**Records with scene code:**

** begin **

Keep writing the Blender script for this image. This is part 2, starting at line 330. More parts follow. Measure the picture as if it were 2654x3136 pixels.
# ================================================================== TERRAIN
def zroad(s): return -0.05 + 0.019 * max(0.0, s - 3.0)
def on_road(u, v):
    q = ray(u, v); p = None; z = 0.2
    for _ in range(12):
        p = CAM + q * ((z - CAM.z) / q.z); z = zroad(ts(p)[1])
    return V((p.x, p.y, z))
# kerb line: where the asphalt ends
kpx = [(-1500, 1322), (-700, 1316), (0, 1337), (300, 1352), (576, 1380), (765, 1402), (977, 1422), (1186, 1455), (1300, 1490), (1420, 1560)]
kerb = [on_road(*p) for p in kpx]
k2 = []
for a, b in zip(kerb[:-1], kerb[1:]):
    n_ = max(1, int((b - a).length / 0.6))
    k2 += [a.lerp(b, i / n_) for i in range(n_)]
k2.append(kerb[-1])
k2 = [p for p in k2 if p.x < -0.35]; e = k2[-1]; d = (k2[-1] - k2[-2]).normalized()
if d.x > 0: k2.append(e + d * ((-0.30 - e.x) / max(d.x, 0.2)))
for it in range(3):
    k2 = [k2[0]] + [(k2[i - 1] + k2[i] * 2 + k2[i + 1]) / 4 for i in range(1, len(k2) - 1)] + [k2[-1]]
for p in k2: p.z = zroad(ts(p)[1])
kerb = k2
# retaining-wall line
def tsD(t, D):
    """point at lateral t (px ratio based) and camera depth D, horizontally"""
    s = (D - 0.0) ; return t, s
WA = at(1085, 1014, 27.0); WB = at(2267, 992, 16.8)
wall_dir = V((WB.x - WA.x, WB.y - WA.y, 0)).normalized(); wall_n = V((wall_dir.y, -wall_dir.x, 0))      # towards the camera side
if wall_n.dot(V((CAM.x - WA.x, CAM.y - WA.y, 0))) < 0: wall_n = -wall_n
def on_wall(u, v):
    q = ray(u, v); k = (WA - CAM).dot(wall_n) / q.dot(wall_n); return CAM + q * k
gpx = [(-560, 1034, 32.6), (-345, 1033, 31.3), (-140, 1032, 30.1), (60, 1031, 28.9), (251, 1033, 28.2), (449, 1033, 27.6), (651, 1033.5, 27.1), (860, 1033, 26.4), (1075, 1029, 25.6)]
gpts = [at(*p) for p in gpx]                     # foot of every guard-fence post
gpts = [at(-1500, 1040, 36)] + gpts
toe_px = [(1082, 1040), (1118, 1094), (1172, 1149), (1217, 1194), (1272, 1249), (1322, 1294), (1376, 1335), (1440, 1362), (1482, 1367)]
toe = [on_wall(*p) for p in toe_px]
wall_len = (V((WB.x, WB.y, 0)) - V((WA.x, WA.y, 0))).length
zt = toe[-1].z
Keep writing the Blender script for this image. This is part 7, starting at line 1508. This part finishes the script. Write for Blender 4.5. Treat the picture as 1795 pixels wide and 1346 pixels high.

** end **

**To be done:**
Exactly as shown above, return every record.

**Solved problem:**
Keep writing the Blender script for this image. This is part 2, starting at line 330. More parts follow. Measure the picture as if it were 2654x3136 pixels.
# ================================================================== TERRAIN
def zroad(s): return -0.05 + 0.019 * max(0.0, s - 3.0)
def on_road(u, v):
    q = ray(u, v); p = None; z = 0.2
    for _ in range(12):
        p = CAM + q * ((z - CAM.z) / q.z); z = zroad(ts(p)[1])
    return V((p.x, p.y, z))
# kerb line: where the asphalt ends
kpx = [(-1500, 1322), (-700, 1316), (0, 1337), (300, 1352), (576, 1380), (765, 1402), (977, 1422), (1186, 1455), (1300, 1490), (1420, 1560)]
kerb = [on_road(*p) for p in kpx]
k2 = []
for a, b in zip(kerb[:-1], kerb[1:]):
    n_ = max(1, int((b - a).length / 0.6))
    k2 += [a.lerp(b, i / n_) for i in range(n_)]
k2.append(kerb[-1])
k2 = [p for p in k2 if p.x < -0.35]; e = k2[-1]; d = (k2[-1] - k2[-2]).normalized()
if d.x > 0: k2.append(e + d * ((-0.30 - e.x) / max(d.x, 0.2)))
for it in range(3):
    k2 = [k2[0]] + [(k2[i - 1] + k2[i] * 2 + k2[i + 1]) / 4 for i in range(1, len(k2) - 1)] + [k2[-1]]
for p in k2: p.z = zroad(ts(p)[1])
kerb = k2
# retaining-wall line
def tsD(t, D):
    """point at lateral t (px ratio based) and camera depth D, horizontally"""
    s = (D - 0.0) ; return t, s
WA = at(1085, 1014, 27.0); WB = at(2267, 992, 16.8)
wall_dir = V((WB.x - WA.x, WB.y - WA.y, 0)).normalized(); wall_n = V((wall_dir.y, -wall_dir.x, 0))      # towards the camera side
if wall_n.dot(V((CAM.x - WA.x, CAM.y - WA.y, 0))) < 0: wall_n = -wall_n
def on_wall(u, v):
    q = ray(u, v); k = (WA - CAM).dot(wall_n) / q.dot(wall_n); return CAM + q * k
gpx = [(-560, 1034, 32.6), (-345, 1033, 31.3), (-140, 1032, 30.1), (60, 1031, 28.9), (251, 1033, 28.2), (449, 1033, 27.6), (651, 1033.5, 27.1), (860, 1033, 26.4), (1075, 1029, 25.6)]
gpts = [at(*p) for p in gpx]                     # foot of every guard-fence post
gpts = [at(-1500, 1040, 36)] + gpts
toe_px = [(1082, 1040), (1118, 1094), (1172, 1149), (1217, 1194), (1272, 1249), (1322, 1294), (1376, 1335), (1440, 1362), (1482, 1367)]
toe = [on_wall(*p) for p in toe_px]
wall_len = (V((WB.x, WB.y, 0)) - V((WA.x, WA.y, 0))).length
zt = toe[-1].z
Keep writing the Blender script for this image. This is part 7, starting at line 1508. This part finishes the script. Write for Blender 4.5. Treat the picture as 1795 pixels wide and 1346 pixels high.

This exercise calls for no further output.